↓
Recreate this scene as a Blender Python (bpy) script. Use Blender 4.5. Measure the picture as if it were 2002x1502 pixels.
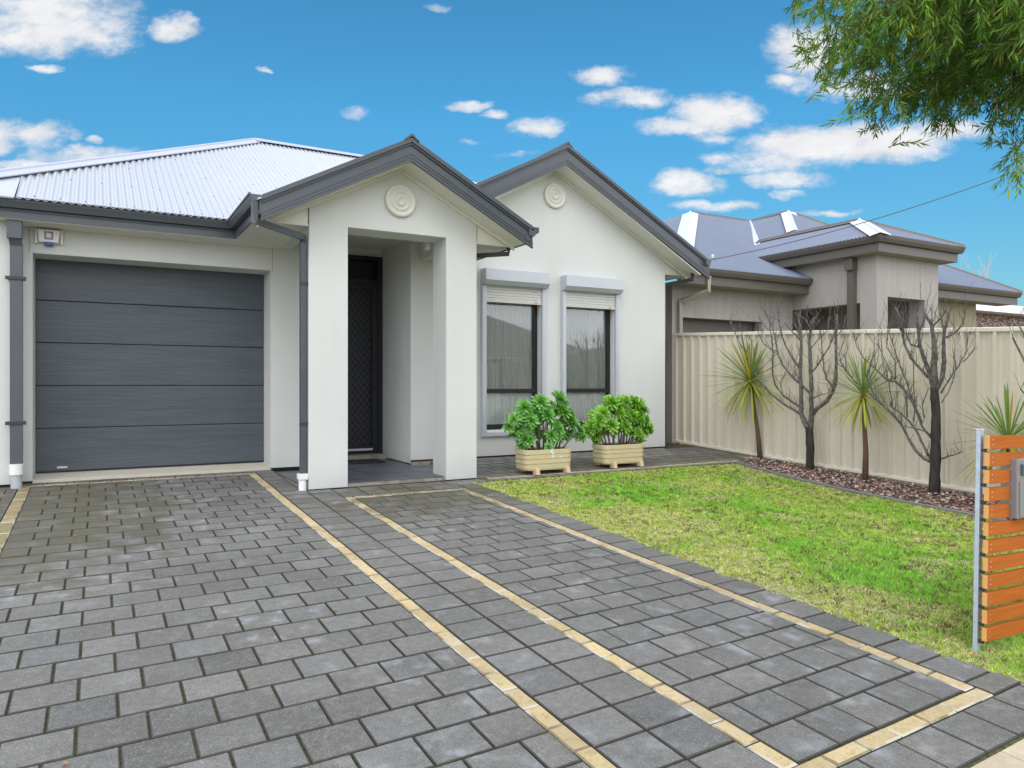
import bpy, math, random
import numpy as np
from mathutils import Vector, Matrix
random.seed(7); rng = np.random.default_rng(7)
R = math.radians
SC = bpy.context.scene
for o in list(bpy.data.objects): bpy.data.objects.remove(o)

# ------------------------------------------------------------------ camera
TH = math.atan(811/1432.0)
cam = bpy.data.cameras.new('camera'); camo = bpy.data.objects.new('camera', cam)
SC.collection.objects.link(camo); SC.camera = camo
cam.sensor_width = 36; cam.lens = 25.75; cam.clip_start = .05; cam.clip_end = 2000
camo.location = (0, 0, .985); camo.rotation_euler = (R(90), 0, -TH)
FW = Vector((math.sin(TH), math.cos(TH), 0)); RT = Vector((math.cos(TH), -math.sin(TH), 0))

# ------------------------------------------------------------------ light
SUN_EL, SUN_AZ = R(50), R(215)      # azimuth clockwise from +Y : behind the camera, to the left
sd = Vector((math.sin(SUN_AZ)*math.cos(SUN_EL), math.cos(SUN_AZ)*math.cos(SUN_EL), math.sin(SUN_EL)))
sl = bpy.data.lights.new('sun', 'SUN'); sl.energy = .7; sl.angle = R(25); sl.color = (1, .96, .9)
so = bpy.data.objects.new('sun', sl); SC.collection.objects.link(so)
so.rotation_euler = sd.to_track_quat('Z', 'Y').to_euler(); so.location = (0, -5, 12)

W = bpy.data.worlds.new('World'); SC.world = W; W.use_nodes = True
nt = W.node_tree; nt.nodes.clear()
def nn(t, nt_=None, **k):
    n = (nt_ or nt).nodes.new(t)
    for a, b in k.items(): setattr(n, a, b)
    return n
def setin(nt_, sock, v):
    if isinstance(v, bpy.types.NodeSocket): nt_.links.new(v, sock)
    else: sock.default_value = v
def mth(nt_, op, a, b=None, c=None, clamp=False):
    n = nt_.nodes.new('ShaderNodeMath'); n.operation = op; n.use_clamp = clamp
    setin(nt_, n.inputs[0], a)
    if b is not None: setin(nt_, n.inputs[1], b)
    if c is not None: setin(nt_, n.inputs[2], c)
    return n.outputs[0]
def mixc(nt_, f, a, b, mode='MIX'):
    n = nt_.nodes.new('ShaderNodeMix'); n.data_type = 'RGBA'; n.blend_type = mode
    setin(nt_, n.inputs[0], f)
    for s, v in ((n.inputs[6], a), (n.inputs[7], b)):
        if isinstance(v, tuple) and len(v) == 3: v = (*v, 1)
        setin(nt_, s, v)
    return n.outputs[2]
def smooth(nt_, v, lo, hi):
    n = nt_.nodes.new('ShaderNodeMapRange'); n.interpolation_type = 'SMOOTHSTEP'
    setin(nt_, n.inputs[0], v); n.inputs[1].default_value = lo; n.inputs[2].default_value = hi
    return n.outputs[0]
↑
Reproduce the material above exactly, first line through the line that contains "for o in list(bpy.data.objects): bpy.data.objects.remove(o)", minus the pictures.

Solution to this exercise:
Recreate this scene as a Blender Python (bpy) script. Use Blender 4.5. Measure the picture as if it were 2002x1502 pixels.
import bpy, math, random
import numpy as np
from mathutils import Vector, Matrix
random.seed(7); rng = np.random.default_rng(7)
R = math.radians
SC = bpy.context.scene
for o in list(bpy.data.objects): bpy.data.objects.remove(o)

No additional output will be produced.